Why I like it: In my opinion, a cinema masterpiece. Artistically  and technically ambitious, Del Toro creates a world in which fantasy collides with the horrors of war – and the result is an astonishingly beautiful film.


El Orfanato/ “The Orphanage” (2007) Language: Spanish/ Subtitles: English

El Orfanato centers on Laura, who returns to her childhood home, an orphanage.  She plans to turn the orphanage into a home for disabled children. One day, her adopted son Simón disappears. Simón is critically ill, and as the months go by with no trace of him,  he is presumed dead. Laura believes she hears spirits, who may or may not be trying to help her find Simón.

Why I like it: Full of atmosphere with no cheap thrills, this is a brooding, intense film. The performances are outstanding and I especially enjoyed Geraldine Chaplin in the role of Aurora, the medium.

Garbo: The Spy (2009) Language: Spanish/ Subtitles: English

An engrossing documentary that reconstructs the career of “Garbo”, Juan Pujol García, a Spanish citizen who formed the centerpiece of Allied deception and counter-information to have the Nazis believe that D-Day landing would occur in Pas-de-Calais and not in Normandy.

Why I like it: Few true stories of World War II are more fascinating than that of Garbo the spy.

Ocho apellidos vascos/”Spanish Affair” (2014) Language: Spanish/ Subtitles: English

A blockbuster Spanish comedy film directed by Emilio Martínez-Lázaro.

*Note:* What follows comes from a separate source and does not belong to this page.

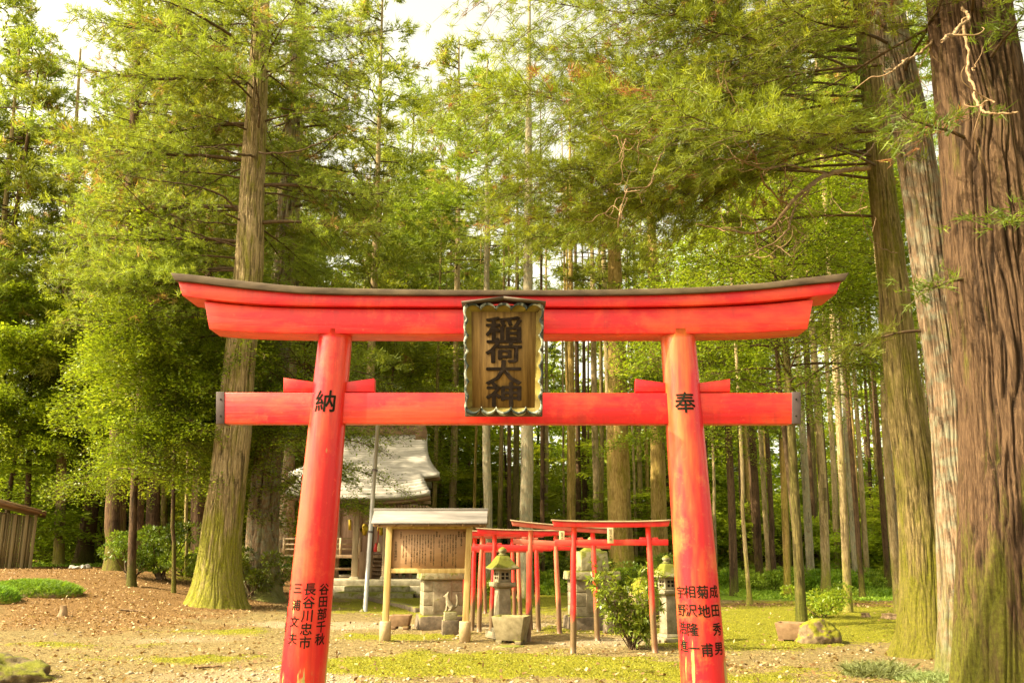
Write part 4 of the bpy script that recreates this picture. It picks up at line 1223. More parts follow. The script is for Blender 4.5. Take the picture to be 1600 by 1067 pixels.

Rafael has never left Andalucia, dislikes the Basque country, imagining Basques to be cold and unpatriotic. His opinions are challenged, however, when he falls in love with a Basque woman, Amaia, and follows her to her native region. The story plays on stereotypes to produce a very funny film.

Why I like it: This home-grown comedy gives some keen insight into the diversity of Spain and its people — with their own prejudices — that many non-Spaniards are not aware of.

Note: It is the highest-grossing Spanish film ever produced to date.